The task
Wherever the string "parts" appears, copy the whole line.

#### Source material ####

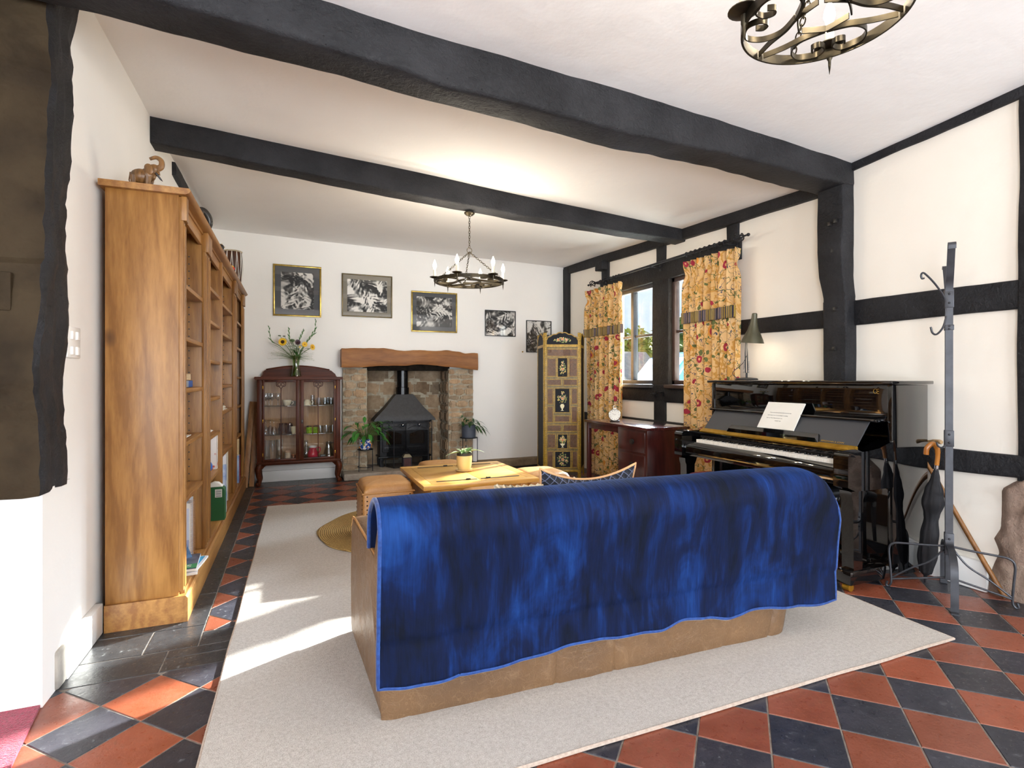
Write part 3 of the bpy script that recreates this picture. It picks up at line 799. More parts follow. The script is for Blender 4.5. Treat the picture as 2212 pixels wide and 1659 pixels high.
# ragged stack of paper standing on the top shelf of the first bay
b = MB(); r = random.Random(4)
for i in range(26):
    y = 3.16+i*.0085; h = .20-.004*abs(i-8)+(r.random()-.5)*.008; dx = (r.random()-.5)*.012
    b.box(-.76+dx, -.556+dx-.0012*max(0, i-12), y, y+.006, 1.722, 1.722+h)
tag(b.build('paper_stack', PAPER), 'ragged stack of white paper on the top shelf nearest the camera', 'paper')
book(-.76, -.565, 3.30, 3.70, 1.166, 1.206, col('cover_grey_blue', '#8f98a6'), 'grey book with blue spine lying under the brown book', 'two books lying in the first bay', 'X')
MB().box(-.568, -.563, 3.58, 3.70, 1.168, 1.204).build('spine_band', col('band_blue', '#2b56a0'), [o for o in COL.objects if o.name.startswith('book')][-1])
book(-.755, -.57, 3.27, 3.71, 1.207, 1.248, mat('cover_brown', '#8c6a4c', '#a8825e', scale=6), 'brown covered book lying on the grey one', 'two books lying in the first bay', '-X', pages=mat('cream_pages', '#d9c6a6', '#bfa988', rough=.9, scale=90))
sheets('papers', -.72, -.56, 3.32, 3.62, .881, 3, .003, 'few white papers lying on the fourth shelf of the first bay')
def spiral_book():
    t = thing('spiral_book', (-.66, 3.74, .151), 'white spiral bound book standing at the bottom of the bookcase', 'book')
    MB().box(-.78, -.568, 3.742, 3.752, .151, .50, .001).build('back_pages', mat('grey_card', '#c3c4c8', rough=.7), t)
    MB().box(-.78, -.575, 3.722, 3.738, .151, .465, .001).build('cover', PAPER, t)
    b = MB(); b.box(-.77, -.60, 3.7205, 3.722, .442, .452); b.build('title_bar', INK, t)
    b = MB(); b.box(-.77, -.585, 3.7208, 3.722, .185, .435); b.build('printed_field', col('pale_blue_print', '#d3d8e8', .8), t)
    b = MB(); b.box(-.77, -.585, 3.7200, 3.7208, .20, .245); b.build('blue_band', col('blue_grey_print', '#a9b4d6', .8), t)
    b = MB(); r = random.Random(1)
    for i, z in enumerate((.405, .395, .375, .362, .350, .34, .333, .32, .30, .26)):
        b.box(-.765, -.60-r.random()*.05, 3.7196, 3.7208, z, z+.0035 if i > 1 else z+.006)
    b.build('print_lines', col('print_grey', '#8b8d98', .8), t)
    b = MB(); b.box(-.70, -.59, 3.7196, 3.720, .158, .195); b.build('label', PAPER, t)
    b = MB(); [b.box(-.66+i*.006, -.66+i*.006+(.002 if i % 3 else .004), 3.719, 3.7196, .163, .188) for i in range(10)]; b.build('barcode', INK, t)
    MB().box(-.78, -.58, 3.722, 3.74, .1505, .1545).build('red_base', col('red_edge', '#d4242e'), t)
    b = MB()
    for i in range(42):
        z = .165+i*.0076; b.tube([(-.573+.017*cos(a), 3.735+.014*sin(a), z+.0012*a) for a in [q*2*pi/10 for q in range(10)]], .0014, 5)
    b.build('spiral', mat('copper_wire', '#c9a184', rough=.35, metal=.7), t)
spiral_book()
t = book(-.70, -.545, 3.52, 3.60, .152, .30, mat('blue_cover', '#2a4f86', '#7fa6cf', scale=22, detail=2), 'blue and white booklet leaning beside the spiral book', None, '-Y', name='booklet', rz=.5, tilt=-.35)
def magazine(x0, x1, y0, y1, z, th, top, label, rz, parts=()):
    t = thing('magazine', ((x0+x1)/2, (y0+y1)/2, z), label, 'magazine', 'magazines fanned at the bottom of the bookcase')
    MB().box(x0, x1, y0, y1, z, z+th, .001).build('pages', PAPER, t)
    MB().box(x0, x1, y0, y1, z+th, z+th+.001).build('cover', top, t)
    for nm, q, m in parts: MB().box(q[0], q[1], q[2], q[3], z+th+.001, z+th+.0016).build(nm, m, t)
    t.rotation_euler = (0, 0, rz); return t
WHITEP = col('white_cover', '#eceaf0', .4)
magazine(-.74, -.50, 3.33, 3.58, .151, .012, WHITEP, 'white magazine at the bottom of the fanned pile', .12)
magazine(-.72, -.478, 3.37, 3.61, .165, .010, WHITEP, 'white magazine with light blue stripe under the green one', -.10, (('stripe', (-.53, -.492, 3.38, 3.60), col('sky_blue', '#3fa0cc', .4)),))
t = magazine(-.74, -.50, 3.33, 3.61, .177, .010, mat('dark_photo', '#3c4152', '#6d7486', rough=.4, scale=12), 'dark covered magazine with a green title band on the pile', .06, (('title_band', (-.74, -.50, 3.345, 3.42), col('leaf_green', '#3f9b62', .4)),))
text('title', 'Safe', .055, frame_mat((-.525, 3.405, .1892), (-1, 0, 0), (0, -1, 0)), PAPER, t)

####

Final answer
Write part 3 of the bpy script that recreates this picture. It picks up at line 799. More parts follow. The script is for Blender 4.5. Treat the picture as 2212 pixels wide and 1659 pixels high.
def magazine(x0, x1, y0, y1, z, th, top, label, rz, parts=()):
    for nm, q, m in parts: MB().box(q[0], q[1], q[2], q[3], z+th+.001, z+th+.0016).build(nm, m, t)